Starting a business in N.Y.

The garment industry, once thriving in New York City, has faced stiff competition from China and other Asian countries that pay workers very little, resulting in lower manufacturing costs.

Hung said he thought about starting a factory in China, but there was too much competition, and the transfer of goods was too costly, especially if a client did not pay on time, or at all.

Hung decided to manufacture in New York and built a reputation.

“Everybody saw that I was giving a quality product," he said. "Word of mouth started, people introduced me to other people that needed my quality of work. And, a lot of new customers are looking for garments made in the U.S.A. and a good, quality, reliable factory.”

Susie Liebowitz, director of production for Ten By women’s sportswear, is one of Hung’s customers. Liebowitz said the Chinese want large orders, not boutique-type orders.

“It just ends up being cheaper, faster, easier in New York, because you can communicate directly with the factory, even just walk over if there’s an issue and solve it,” she said.

Liebowitz said she saw a glimmer of hope around manufacturing in New York.

“Made in the U.S.A. is a big selling point, and it’s a really big selling point to international customers, oddly enough," she said. "If you are selling to a Chinese vendor, made in the U.S.A. means something because the Chinese can get stuff made in China anywhere. Made in the U.S.A. increases the value of the product.”

Maintaining a business

The New York-based Fiscal Policy Institute (FPI) says most of New York's immigrant-owned businesses, unlike Hung's, are likely to be Main Street businesses, such as grocery stores, restaurants and barbershops.

FILE - People pass by a Mexican grocery store in Harlem, New York, Aug. 10, 2014.
FILE - People pass by a Mexican grocery store in Harlem, New York, Aug. 10, 2014.

David Dyssegaard Kallick, director of FPI’s Immigration Research Initiative, told VOA, “So what we’re talking about are the hair salons, the dry cleaners, the stuff that makes up the kind of character of a neighborhood."

In New York, FPI figures show that almost 50 percent of all Main Street businesses are owned by immigrants.

“Those are not necessarily the biggest employers or the big drivers of the overall economy," he added. "You’re talking about the small neighborhood places; they are what makes an area attractive." And something else: “Immigrant businesses often bring new energy to the urban, suburban and rural landscape of America.”

The odds against small businesses lasting more than five years are high. Kallick praised the immigrants' drive and determination.

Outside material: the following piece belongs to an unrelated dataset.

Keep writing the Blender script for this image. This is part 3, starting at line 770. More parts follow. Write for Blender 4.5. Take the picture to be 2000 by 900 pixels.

“People come here — clearly to some extent, it’s an act of entrepreneurship," he said. "Just to pick up and move from your country, go to a different place, you’re a risk-taker. That person is someone who has ambition to make a different life for oneself.”

According to the U.S. Bureau of Labor Statistics, “about half of all new establishments survive five years or more, and about one-third survive 10 years or more." The bureau says survival rates have changed little over time.

That might bode well for small, immigrant-owned businesses that have stood the test of time, like Hung's, an indication they will find a way to solve the new minimum wage dilemma.